「計画的縮退」について

 facebookで若い昔の同僚と議論をした。
 先に書いた「町を住みこなす」の後半で、高蔵寺ニュータウンの地域循環居住について書いたが、そこから「計画的縮退」について派生した。
 彼が「そろそろ『計画的縮退』が必要だ」というのに対して、私からは「行政的には難しいのでは」という微温的な意見を書いた。それに対して彼から「ズルズルとなし崩し的にとギリギリな低空飛行を続けるより、思い切って閉店ガラガラしちゃう方がみんなハッピーなような気がします」とコメントがあり、それにどう返答しようかと思い、ふと手が止まった。
 いろいろなことが頭に去来した。一つは、「それは若い考えだ。現実はもっと様々な考え、色々な人がいる。思い出も幸福感には重要な要素だ」といったこと。また、「計画高権に対する嫌悪。理想と現実が違うとして、理想の都市を実現するために、計画的に高権を発動することが正しいのか。計画で人々を動かすよりも、人々の流れに沿った計画であるべき」といったこと。さらに「人口が減少するにあたって、どういう住まい方・都市のあり方が理想なのか。都市的集中と過疎の二分化が本当にあるべき都市の姿なのか。それは欧米的都市像ではないのか。もっと薄く平べったい都市のあり方は実現困難なのか。情報化などの技術革新が都市の姿を変える可能性はないのか」とか。一方で、「日本の都市計画は50年早すぎた。これまでは、土地所有に対する権利意識などが強く、都市計画が日本人一般には十分理解し受け入れられていない状況にあったが、これからの若い人たちは意外に規律よく、都市計画を順守するのかもしれない」という思いも去来する。
 国土に対して人口は減少するのだから、土地利用が全体的に「希薄化」するのは確かだ。それが満遍なく希薄化されると、これまでと同様の都市インフラの維持は困難となる、ということも理解できる。だから、行政としては、行政サービスの「選択と集中」をせざるを得ない状況になることも明らかだ。すると、行政の選択肢は、「行政投資を維持・充実する地区と撤退する地区を、事前に空間的に明らかにする」か、「空間的な明示は行わず、ある程度の基準等に基づいて行政投資を行い、結果的に行政投資が集中する地区と、希薄な地区が生まれる」形にするかだ。「計画的縮退」というのが前者で、私が何となく指向しているが後者だ(「なりゆき縮退」とでも名付けておこう)。時代は前者に傾いている? 少なくとも若い元同僚はそう主張している。

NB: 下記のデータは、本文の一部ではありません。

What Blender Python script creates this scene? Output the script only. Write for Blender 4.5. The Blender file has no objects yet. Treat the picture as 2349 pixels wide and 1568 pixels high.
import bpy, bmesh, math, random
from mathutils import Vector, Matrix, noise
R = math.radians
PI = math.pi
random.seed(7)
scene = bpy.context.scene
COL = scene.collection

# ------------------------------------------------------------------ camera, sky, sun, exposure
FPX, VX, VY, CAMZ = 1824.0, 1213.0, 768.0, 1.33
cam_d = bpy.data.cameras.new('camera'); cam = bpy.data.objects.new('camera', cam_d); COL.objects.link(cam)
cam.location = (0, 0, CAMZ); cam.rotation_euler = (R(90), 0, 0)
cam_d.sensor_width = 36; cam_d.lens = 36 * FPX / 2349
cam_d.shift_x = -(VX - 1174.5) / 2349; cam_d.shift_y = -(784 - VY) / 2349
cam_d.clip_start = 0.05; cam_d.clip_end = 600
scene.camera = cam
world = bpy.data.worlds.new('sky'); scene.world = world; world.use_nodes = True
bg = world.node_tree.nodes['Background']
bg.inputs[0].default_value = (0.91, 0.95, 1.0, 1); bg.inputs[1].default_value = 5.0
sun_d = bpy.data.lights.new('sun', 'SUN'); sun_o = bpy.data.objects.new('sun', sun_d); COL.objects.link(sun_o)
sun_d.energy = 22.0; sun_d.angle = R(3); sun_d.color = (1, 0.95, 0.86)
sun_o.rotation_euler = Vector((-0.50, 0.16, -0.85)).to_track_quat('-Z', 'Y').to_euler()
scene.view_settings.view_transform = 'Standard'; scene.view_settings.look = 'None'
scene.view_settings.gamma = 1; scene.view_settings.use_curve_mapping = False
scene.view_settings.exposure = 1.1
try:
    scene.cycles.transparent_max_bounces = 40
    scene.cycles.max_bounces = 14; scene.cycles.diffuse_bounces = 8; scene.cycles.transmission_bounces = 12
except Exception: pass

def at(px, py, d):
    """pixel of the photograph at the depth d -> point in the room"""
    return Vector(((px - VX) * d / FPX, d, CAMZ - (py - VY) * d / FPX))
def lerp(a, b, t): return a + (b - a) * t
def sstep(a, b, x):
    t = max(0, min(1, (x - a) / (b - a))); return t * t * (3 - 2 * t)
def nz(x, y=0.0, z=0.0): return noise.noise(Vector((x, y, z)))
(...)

 しかしそれではどちらがハッピーか? 「計画的縮退」では、撤退地区とされた住民からは異論が出るだろうし、その説得にかなりの行政努力を要する。しかも、縮退後の結果に対して、行政的な責任を負うことになる。一方、「なりゆき撤退」の場合、行政は、知らず知らずサービスが希薄となった地区住民からのクレーム対応に追われることになる。「ある程度の基準」にどれだけ客観性があるかが問題となるが、最後は説明して押し通すことになる。そうして、行政サービスが希薄となった地区からは、自主的に撤退する住民が現れだす。その後は加速度的に縮退が始まり、しかし一定程度、人口が減少した時点で、その地区に愛着と使命心をもった住民が残る。過疎化かもしれないが、地区が完全に放棄されるにはしばらく時間がかかる。そしてまた時代が変わり・・・。
 これは結局、計画経済か、市場経済か、という選択なのだろうか。都市政策に計画経済と市場経済のアナロジーは適合するのか。もちろん完全自由主義とはいかないと思っているが、どこまで規制して、どこまで計画的であるのかは難しい問題だ。都市計画サイドからは、日本の都市計画は市場経済に引き摺られ、規制が十分ではないという議論が多く語られるが、確かに都市化という部分ではそうであったと思う。しかし過疎化という部分では、都市計画に十分な理論があったとは思えない。そして今、「計画的縮退」ということで過疎化を計画的に進めることには、やはりためらいを覚える。行政サービスの希薄化はやむを得ないとして、その結果、過疎化が進む地区の住民に対しては、「追い出す」のではなく、継続居住を温かく支える姿勢が重要に思う。それが「なりゆき縮退」なのだろうか。ここまで書いてもまだ、自分の考えがまとめきれない。
 とは言っても、私は既に第一線を退いた人間だ。微温的な意見を言ったところで、それで第一線に舞い戻ることもないだろう。だからこれからの都市づくりは、これからの若者たちに任せるしかない。人口減少化の日本の都市はどうなっていくのか。それをこれからは第三者的に、客観的に観ていこう。都市やまちの変化、さらには、むらや国土の変化というのは、何時になっても、いくつになっても楽しいものだ。